(Marcus Yam / Los Angeles Times)

Originally published by LA Times

Los Angeles City Council members Herb Wesson and Gil Cedillo plan to unveil a motion Friday to declare the city a sanctuary for immigrants, a move that comes after city leaders resisted formally using the term despite pressure from local immigration groups.

Wesson and Cedillo said they’re acting because of the Trump administration’s announcement this week that it would end a program that shields young immigrants without legal status from deportation unless Congress acts.

Wesson said the proposal would formally call Los Angeles a city of sanctuary or a sanctuary city. A discussion on which phrase to use will take place at Friday’s meeting, he said.

We’ll find out which term is preferable, Wesson said Thursday. Is it ‘city of sanctuary,’ which is what I personally like? But I don’t know. I haven’t had a conversation with the other members.

Mayor Eric Garcetti, a forceful immigrant rights advocate in Los Angeles, has nonetheless resisted using the phrase sanctuary city because he says it doesn’t accurately describe the city’s policies.

Wesson said he hasn’t talked to the mayor about the term.

There is no neat definition of a sanctuary city, but in general, cities that use the name seek to offer political support or practical protections to people who are in the country illegally.

For some cities, the sanctuary movement consists simply of encouraging people without legal status to get more involved in government.

Other places, including San Francisco, adopt far-reaching policies, such as taking steps to cut ties with federal immigration officials and refusing to fully cooperate with them.

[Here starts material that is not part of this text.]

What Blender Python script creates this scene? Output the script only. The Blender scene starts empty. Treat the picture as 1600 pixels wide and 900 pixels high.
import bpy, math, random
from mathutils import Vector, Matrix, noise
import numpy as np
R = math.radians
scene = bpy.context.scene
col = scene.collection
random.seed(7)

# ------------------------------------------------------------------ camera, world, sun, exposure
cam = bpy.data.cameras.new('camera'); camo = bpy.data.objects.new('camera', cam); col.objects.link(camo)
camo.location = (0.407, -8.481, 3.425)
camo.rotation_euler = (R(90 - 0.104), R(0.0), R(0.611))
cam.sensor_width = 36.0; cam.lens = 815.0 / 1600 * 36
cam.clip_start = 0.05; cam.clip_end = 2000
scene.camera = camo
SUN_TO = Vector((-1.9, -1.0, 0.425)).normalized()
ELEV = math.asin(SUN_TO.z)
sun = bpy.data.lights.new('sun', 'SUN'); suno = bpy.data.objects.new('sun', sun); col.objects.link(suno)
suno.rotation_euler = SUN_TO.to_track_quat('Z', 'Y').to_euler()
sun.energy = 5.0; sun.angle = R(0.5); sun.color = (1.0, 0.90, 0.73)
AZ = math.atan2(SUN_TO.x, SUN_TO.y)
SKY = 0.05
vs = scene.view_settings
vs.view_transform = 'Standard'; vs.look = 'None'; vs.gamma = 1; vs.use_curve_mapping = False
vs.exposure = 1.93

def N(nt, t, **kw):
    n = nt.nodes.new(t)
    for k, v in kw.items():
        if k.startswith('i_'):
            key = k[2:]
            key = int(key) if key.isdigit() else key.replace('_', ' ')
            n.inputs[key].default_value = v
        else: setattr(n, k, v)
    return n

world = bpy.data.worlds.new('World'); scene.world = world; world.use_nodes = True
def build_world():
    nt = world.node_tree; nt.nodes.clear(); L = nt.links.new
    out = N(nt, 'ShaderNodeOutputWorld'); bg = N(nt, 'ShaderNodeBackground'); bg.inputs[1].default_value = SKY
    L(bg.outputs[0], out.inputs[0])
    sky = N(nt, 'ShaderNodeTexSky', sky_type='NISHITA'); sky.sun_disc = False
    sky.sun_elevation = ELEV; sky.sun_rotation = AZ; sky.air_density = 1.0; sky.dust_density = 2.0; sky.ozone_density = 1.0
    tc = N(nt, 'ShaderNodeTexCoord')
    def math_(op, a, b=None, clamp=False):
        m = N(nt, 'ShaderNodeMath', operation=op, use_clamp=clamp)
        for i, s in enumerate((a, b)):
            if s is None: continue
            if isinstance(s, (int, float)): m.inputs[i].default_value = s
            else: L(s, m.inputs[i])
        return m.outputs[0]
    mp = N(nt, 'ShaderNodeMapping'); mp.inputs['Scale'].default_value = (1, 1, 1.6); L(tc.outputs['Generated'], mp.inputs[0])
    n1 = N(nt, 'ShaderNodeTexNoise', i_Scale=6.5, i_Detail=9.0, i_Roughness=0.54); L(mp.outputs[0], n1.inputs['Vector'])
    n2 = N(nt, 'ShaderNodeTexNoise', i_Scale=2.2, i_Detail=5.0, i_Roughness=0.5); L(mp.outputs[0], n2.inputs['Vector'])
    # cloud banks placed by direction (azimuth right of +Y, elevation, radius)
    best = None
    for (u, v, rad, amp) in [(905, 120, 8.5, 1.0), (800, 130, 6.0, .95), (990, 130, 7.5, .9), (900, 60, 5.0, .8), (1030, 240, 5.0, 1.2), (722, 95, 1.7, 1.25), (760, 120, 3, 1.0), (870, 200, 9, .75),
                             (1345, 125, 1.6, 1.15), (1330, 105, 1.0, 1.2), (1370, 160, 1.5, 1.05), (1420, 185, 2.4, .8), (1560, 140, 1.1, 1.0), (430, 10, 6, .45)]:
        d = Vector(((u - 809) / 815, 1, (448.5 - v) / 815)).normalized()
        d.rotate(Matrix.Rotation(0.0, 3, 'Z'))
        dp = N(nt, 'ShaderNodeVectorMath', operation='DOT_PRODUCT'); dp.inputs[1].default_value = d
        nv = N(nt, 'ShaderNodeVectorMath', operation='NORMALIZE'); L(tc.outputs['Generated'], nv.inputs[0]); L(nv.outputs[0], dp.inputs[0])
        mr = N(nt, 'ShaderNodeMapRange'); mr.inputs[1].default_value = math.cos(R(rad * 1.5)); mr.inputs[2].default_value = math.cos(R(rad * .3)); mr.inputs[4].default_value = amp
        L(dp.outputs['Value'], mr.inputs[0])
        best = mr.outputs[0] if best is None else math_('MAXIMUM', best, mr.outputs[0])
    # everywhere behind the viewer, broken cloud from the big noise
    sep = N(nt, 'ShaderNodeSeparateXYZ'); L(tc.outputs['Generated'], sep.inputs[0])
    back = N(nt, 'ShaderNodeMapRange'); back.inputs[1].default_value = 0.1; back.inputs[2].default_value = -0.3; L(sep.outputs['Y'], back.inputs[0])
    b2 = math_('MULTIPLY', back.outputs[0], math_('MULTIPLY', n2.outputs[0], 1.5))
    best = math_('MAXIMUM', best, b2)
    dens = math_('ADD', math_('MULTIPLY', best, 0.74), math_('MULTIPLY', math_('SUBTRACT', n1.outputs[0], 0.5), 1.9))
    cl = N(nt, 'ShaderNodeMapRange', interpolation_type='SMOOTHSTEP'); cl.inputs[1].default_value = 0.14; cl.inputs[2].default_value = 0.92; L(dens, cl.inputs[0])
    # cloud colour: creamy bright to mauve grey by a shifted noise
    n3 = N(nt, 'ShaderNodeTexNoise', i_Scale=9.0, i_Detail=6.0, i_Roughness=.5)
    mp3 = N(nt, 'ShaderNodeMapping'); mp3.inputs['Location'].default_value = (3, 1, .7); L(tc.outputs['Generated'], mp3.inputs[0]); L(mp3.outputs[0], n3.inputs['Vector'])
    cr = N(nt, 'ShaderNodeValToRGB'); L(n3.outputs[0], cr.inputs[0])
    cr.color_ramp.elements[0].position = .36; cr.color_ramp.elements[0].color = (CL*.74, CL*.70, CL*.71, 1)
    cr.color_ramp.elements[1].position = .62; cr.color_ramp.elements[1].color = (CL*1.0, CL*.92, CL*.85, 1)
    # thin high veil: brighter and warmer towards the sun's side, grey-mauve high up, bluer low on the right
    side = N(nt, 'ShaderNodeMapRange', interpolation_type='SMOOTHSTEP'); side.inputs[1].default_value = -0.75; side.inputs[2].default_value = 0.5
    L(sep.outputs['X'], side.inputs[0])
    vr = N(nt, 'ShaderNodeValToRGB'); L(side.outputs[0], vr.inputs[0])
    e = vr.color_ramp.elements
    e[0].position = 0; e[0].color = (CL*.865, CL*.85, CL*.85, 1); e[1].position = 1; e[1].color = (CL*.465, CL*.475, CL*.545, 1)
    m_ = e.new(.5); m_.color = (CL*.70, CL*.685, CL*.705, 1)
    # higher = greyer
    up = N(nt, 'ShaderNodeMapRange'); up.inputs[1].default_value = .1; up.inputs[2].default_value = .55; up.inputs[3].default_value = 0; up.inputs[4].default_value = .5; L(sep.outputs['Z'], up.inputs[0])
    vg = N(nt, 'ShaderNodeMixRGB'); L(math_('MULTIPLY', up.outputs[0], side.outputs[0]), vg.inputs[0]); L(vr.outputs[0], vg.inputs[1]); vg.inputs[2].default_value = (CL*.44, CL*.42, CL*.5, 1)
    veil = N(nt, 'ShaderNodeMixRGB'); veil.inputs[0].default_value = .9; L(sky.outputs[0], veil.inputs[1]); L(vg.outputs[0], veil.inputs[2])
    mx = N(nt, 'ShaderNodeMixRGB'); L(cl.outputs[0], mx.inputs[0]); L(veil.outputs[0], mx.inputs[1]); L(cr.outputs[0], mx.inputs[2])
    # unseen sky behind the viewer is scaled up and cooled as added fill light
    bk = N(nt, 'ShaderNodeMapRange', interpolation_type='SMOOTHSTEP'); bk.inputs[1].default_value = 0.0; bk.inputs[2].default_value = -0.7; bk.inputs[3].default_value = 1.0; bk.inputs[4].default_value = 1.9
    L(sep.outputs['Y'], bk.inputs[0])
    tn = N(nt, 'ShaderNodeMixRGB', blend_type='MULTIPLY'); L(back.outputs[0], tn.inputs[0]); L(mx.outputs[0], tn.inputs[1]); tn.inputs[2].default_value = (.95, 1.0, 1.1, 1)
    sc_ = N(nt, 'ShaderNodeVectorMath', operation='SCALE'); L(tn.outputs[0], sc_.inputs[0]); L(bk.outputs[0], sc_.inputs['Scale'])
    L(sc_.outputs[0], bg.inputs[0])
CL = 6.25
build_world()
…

San Francisco declared itself a sanctuary city in 1989, and city officials strengthened the stance in 2013 with its Due Process for All ordinance. The law declared local authorities could not hold immigrants for immigration officials if they had no violent felonies on their records and did not currently face charges.

Speaking at a Thursday hearing on immigration issues, Cedillo said Los Angeles was moving forward with stronger protections because of Trump’s actions this week.

Clearly, the assault on immigrants will continue, Cedillo said.